SHIT SHIT SHIT

Jun 10, 2011 15:05

 He needs to flush ALL the lines. Which means the kitties that generally live in the upstairs bathroom now need to inhabit my room for the time that he needs to be in that bathroom. We've had the litter boxes in that tub for the past year. It's clogged and covered in cat litter. That toilet leaks around the gasket, and so when he tries it, he'll discover that leak. This is HORRENDOUS on a scale I couldn't imagine a minute ago. I told Mom that we could try to convince him that since we haven't used either the toilet or tub in MONTHS, those lines shoudln't be clogged. She's not taking that for a try. We now have about 30 minutes to put up all the cats and clean the upstairs bathroom, which is DISGUSTING at the moment.

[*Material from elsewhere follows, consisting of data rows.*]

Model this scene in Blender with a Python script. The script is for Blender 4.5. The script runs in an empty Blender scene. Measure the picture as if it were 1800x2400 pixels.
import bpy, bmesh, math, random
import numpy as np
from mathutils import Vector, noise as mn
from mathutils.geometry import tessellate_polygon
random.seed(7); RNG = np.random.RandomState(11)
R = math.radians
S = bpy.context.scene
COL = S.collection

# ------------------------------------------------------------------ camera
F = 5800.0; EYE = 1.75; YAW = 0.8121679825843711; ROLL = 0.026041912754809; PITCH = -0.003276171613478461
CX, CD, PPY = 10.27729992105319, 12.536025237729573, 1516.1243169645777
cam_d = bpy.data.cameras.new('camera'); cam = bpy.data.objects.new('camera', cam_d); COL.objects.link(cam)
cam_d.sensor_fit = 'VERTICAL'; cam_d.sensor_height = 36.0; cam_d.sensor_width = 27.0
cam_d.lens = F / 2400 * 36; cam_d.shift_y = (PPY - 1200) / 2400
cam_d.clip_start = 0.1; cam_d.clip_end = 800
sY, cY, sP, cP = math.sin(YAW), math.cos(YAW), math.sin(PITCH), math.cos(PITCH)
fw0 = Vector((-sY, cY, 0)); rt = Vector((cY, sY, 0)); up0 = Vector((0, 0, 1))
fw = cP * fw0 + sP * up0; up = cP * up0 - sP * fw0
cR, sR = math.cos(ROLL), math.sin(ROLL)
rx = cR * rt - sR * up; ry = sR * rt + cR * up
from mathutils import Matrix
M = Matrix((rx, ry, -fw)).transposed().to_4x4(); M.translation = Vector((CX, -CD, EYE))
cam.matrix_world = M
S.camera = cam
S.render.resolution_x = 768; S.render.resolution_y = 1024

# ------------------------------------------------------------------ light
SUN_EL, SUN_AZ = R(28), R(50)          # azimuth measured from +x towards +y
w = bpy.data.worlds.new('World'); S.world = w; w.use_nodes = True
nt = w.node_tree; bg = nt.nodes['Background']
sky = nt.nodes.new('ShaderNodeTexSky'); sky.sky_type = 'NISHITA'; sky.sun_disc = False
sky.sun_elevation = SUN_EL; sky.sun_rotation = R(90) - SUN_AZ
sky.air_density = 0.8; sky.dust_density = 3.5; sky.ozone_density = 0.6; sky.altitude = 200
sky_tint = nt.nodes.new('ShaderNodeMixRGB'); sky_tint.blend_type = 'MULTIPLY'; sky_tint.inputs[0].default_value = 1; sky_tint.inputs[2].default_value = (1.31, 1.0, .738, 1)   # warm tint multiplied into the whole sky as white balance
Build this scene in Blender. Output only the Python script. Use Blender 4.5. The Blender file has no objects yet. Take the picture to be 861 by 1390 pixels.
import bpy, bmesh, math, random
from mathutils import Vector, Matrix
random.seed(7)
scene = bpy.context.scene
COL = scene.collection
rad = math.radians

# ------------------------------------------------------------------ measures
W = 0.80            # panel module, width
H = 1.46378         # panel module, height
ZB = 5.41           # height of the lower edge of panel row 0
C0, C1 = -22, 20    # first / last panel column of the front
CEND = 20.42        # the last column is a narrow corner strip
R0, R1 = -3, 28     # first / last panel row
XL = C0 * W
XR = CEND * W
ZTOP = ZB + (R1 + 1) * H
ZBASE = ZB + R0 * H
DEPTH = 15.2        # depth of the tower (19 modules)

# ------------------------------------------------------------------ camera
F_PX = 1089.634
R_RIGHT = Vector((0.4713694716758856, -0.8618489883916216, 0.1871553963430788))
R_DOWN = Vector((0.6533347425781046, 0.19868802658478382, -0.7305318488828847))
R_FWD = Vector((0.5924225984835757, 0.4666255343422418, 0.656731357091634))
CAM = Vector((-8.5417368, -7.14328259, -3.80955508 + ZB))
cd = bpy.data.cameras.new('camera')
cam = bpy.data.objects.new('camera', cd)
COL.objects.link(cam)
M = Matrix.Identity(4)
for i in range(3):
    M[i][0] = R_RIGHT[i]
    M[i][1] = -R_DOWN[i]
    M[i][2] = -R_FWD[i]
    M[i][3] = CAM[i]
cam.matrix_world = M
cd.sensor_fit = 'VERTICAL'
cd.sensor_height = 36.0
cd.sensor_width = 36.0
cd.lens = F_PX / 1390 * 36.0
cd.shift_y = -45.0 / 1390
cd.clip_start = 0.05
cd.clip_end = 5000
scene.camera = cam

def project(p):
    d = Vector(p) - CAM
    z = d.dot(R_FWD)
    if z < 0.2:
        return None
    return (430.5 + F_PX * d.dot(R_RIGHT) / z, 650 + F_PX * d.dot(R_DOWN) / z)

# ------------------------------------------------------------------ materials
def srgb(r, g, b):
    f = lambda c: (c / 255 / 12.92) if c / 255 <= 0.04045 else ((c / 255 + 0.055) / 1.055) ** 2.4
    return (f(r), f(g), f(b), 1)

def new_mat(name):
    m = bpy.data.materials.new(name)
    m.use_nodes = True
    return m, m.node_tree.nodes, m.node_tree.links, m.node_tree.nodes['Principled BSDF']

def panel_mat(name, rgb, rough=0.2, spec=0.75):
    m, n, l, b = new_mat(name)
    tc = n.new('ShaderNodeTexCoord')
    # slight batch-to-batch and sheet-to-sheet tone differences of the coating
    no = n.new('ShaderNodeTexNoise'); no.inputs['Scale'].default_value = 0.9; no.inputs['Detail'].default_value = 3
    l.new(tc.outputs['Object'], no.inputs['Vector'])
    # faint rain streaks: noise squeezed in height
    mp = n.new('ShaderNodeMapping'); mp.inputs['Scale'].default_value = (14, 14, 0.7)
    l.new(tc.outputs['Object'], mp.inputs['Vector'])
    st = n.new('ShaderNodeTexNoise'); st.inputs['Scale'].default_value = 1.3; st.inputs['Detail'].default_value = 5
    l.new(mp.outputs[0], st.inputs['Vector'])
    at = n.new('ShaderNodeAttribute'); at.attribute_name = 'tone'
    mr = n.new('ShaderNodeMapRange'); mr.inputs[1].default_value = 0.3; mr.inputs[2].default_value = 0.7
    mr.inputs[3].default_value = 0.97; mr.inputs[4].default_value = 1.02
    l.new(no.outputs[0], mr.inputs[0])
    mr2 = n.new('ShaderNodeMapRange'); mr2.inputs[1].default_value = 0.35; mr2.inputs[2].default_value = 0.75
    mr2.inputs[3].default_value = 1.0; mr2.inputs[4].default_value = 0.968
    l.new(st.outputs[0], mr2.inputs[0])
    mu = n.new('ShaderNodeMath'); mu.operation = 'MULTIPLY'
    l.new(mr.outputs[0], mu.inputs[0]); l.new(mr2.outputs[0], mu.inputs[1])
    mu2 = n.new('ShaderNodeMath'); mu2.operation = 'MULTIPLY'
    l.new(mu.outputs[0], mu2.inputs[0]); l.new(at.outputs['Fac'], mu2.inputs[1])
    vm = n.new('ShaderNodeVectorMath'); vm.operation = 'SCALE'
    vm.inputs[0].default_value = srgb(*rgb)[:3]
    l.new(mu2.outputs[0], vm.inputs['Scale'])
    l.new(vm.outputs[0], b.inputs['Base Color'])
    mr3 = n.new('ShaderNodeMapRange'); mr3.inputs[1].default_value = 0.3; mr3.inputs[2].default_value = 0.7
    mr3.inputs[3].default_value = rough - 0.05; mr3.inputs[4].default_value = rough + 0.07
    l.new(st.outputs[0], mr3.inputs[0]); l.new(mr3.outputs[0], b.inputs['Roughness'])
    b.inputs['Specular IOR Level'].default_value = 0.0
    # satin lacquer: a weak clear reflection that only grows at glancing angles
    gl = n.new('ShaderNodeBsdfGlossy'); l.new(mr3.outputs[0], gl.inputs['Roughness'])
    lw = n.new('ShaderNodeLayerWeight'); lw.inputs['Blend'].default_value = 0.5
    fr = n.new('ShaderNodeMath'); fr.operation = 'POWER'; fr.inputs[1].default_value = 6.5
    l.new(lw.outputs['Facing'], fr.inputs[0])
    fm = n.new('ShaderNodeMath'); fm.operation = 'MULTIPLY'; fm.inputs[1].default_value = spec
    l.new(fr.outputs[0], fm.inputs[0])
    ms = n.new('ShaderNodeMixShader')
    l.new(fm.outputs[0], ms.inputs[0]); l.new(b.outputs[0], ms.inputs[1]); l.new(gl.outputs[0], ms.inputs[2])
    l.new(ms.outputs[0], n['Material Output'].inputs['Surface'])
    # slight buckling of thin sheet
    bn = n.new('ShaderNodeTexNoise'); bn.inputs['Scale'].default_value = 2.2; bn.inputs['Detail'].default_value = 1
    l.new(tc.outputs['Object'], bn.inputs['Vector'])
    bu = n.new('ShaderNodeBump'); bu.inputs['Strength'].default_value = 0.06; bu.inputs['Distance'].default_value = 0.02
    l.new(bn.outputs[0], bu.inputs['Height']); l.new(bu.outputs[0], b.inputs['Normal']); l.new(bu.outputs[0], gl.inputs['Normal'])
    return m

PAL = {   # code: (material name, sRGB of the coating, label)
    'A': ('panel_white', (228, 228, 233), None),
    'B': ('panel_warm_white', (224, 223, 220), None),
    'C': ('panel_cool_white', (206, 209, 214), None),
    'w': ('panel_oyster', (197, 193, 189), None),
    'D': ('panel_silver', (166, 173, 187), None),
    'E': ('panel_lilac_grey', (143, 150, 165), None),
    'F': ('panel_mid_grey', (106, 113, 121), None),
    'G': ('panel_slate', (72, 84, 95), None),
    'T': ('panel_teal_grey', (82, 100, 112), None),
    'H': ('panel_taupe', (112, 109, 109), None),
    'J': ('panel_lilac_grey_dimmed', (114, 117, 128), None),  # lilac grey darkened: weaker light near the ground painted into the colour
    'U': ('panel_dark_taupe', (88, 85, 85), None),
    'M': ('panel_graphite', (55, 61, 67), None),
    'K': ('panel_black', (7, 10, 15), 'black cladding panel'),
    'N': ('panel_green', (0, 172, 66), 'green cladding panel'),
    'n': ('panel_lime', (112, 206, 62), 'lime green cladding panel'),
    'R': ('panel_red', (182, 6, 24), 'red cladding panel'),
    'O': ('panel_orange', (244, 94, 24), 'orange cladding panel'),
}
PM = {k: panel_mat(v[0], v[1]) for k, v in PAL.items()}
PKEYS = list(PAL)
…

Mom's pissed that I'm taking a second to type all this up, but its' either that or scream. I'm trying to stay in my room and not do anything outside, since that will only cause things to escalate. I'm not in a place where I can have Mom barking at me. I know she's doing it because she's stressed and it really isn't about me, but when you're already stressed, being yelled at for a long time isn't conducive to rational, calm thinking. And that's where I am. If I continue to be yelled at, I'm going to lose it, and that will only make things a zillion times worse. Sarah is in an emotional place where she can handle that, but, especially since I can't see Monica or talk to her until Monday (she's at a conference in Austin, naturally), I just CAN'T.

BTW, I was totally right. The water softener HAS been hooked up this whole time we were in the house. Mom thought it wasn't, and so we never did any maintenance on it. Now the filter, which contains those tiny orange crystals, has broken, and THAT's what's clogging all our lines. SHIT. SHIT. SHIT.